No matter what complaint you may have about the Bushido, you definitely won’t be able to criticize its grip.  This shoe clings to the trail better than any shoe I have ever run in.  I have had a chance to take it over rocky terrain, across loose sand, and through thick, sticky mud and in all of those scenarios, I never questioned my footing.  These handled it all remarkably well.  The outsole is grippy, aggressive, and durable.  I can honestly say that I won’t even consider another shoe at this point if I know I am running in any of these conditions.

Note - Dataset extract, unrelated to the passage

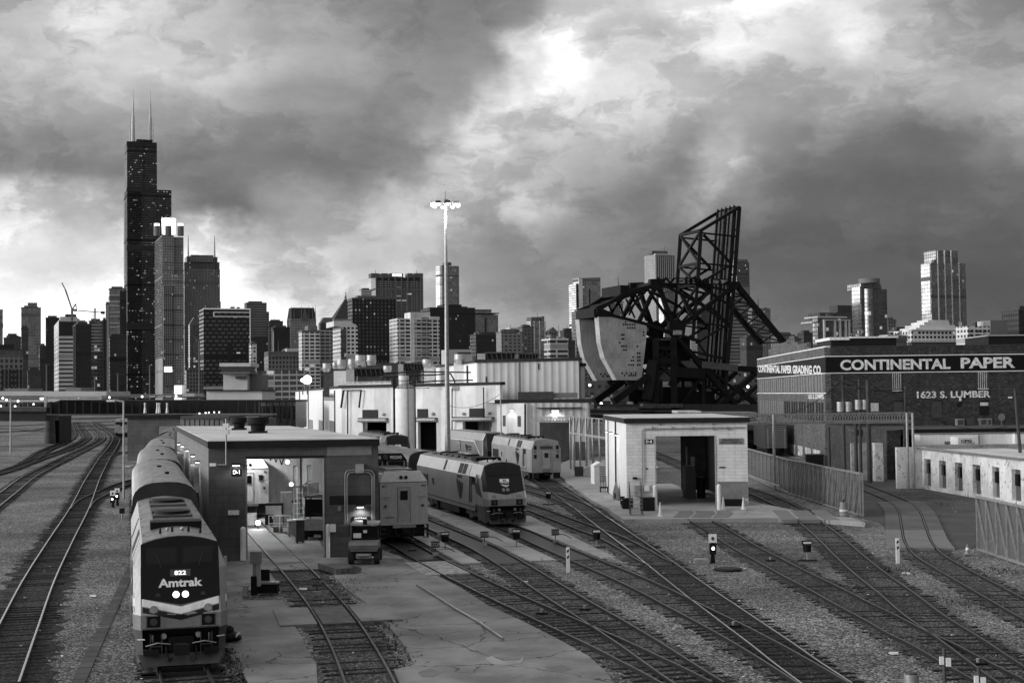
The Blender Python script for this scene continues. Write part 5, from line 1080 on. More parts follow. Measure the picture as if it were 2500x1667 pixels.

With a lower stack height, I don’t see this as being ideal for super long runs.  Distance wise, this will probably be a 50K shoe for me (possibly 50M if the course is super technical).  I also would be weary of using them if there is a significant amount of pavement on the course you are running.  Then again, if there is more than 20% pavement on your course then it isn’t a trail run! 🙂

Bushido - Bottom

My Final Thoughts

Pros

  • Grip.  The Bushido is second to none.  The trails in the Wasatch Mountains here in Salt Lake City are extremely rocky and technical.  These shoes handled them perfectly.
  • Fit.  If your foot is on the narrower side and you get the correct size, you will certainly love this shoe.  It wraps the foot so nicely that you will hardly even notice it.
  • Stable.  Fingers crossed, but no rolled ankles or even close calls to this point.  It handles uneven terrain, rocks, and roots very well.

Cons

  • The heel cup on the insert rises a bit too much on the sides, which I guess is meant to help hold the heel in place,  This is a bit unnecessary in my opinion because the shoe itself does a good enough job at that. For me, it was causing some rubbing on the sides of my heel which would likely cause blisters over longer distances.  If I could change it, I would flatten it out a bit.  As an alternative, I actually swapped the inserts out with the ones from my La Sportiva Ultra Raptors and the issue was resolved.  Trail runners are often resourceful and could probably come up with some other solutions as well.
  • They run small so be aware of the sizing.  As La Sportiva’s generally run narrow, if you go too small you may have some uncomfortable rubbing on the big toes.  When I sized up by a half size, I had no issues.
  • This is a true trail shoe!  They feel great on the trails, but if you like your legs, do not take them on pavement.

Recommendation

Score: 4 of 5 (Recommend)

This isn’t a multi-purpose shoe.  The Bushido has a very specific purpose (technical terrain) and is EXCELLENT at that!  While I don’t see myself using it on a flatter, drier course, it is so good at handling technical terrain and sloppy trail conditions that the Bushido is my new go-to shoe in these instances.  As I previously mentioned, I will likely limit these to distances of 50K or below.  Overall, it is a nice addition to my running shoe toolkit.